I’ve only recently caught up with this news item from Cambridge. I have read one or two commenters here on HP suggesting that EDL linked moves to protect communities from riots are judged by different, and harsher, criteria than similar initiatives from (for example) Turkish business owners. That point, to be fair, seemed worth thinking about. But scepticism about the motives of anti-rioters who invoke the EDL seems justified by the way they have gone about ‘protecting’ Cambridge.
There was some unrest in Cambridge, focused on the Grafton shopping centre and Midsummer Common. So it might seem odd that the EDL thought that Mill Road (unaffected by rioting) needed special protection. One target of their vigilantism was the owner of a popular local Algerian restaurant.
Foudil Rerizani, owner of Algerian restaurant Al Casbah in Mill Road, was confronted by the group.

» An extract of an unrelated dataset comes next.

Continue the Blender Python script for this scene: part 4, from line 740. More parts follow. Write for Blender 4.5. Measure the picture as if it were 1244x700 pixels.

He said: “There was a group of about 10 or so people who were very loud and aggressive shouting ‘EDL, EDL’.
“They looked at me and said ‘You are open tonight, you won’t be tomorrow’.
“They weren’t stopping anyone from rioting. There was no-one on the street who was rioting. It’s total rubbish. I wasn’t bothered by them. I am used to these people.”
Of course it’s not hard to work out why this group decided to wander down Mill Road rather than go somewhere which had seen some actual rioting. This is an area of Cambridge where many Muslims live and work and where a new mosque is being planned, the same area which was the focus of the EDL’s recent demonstration in Cambridge.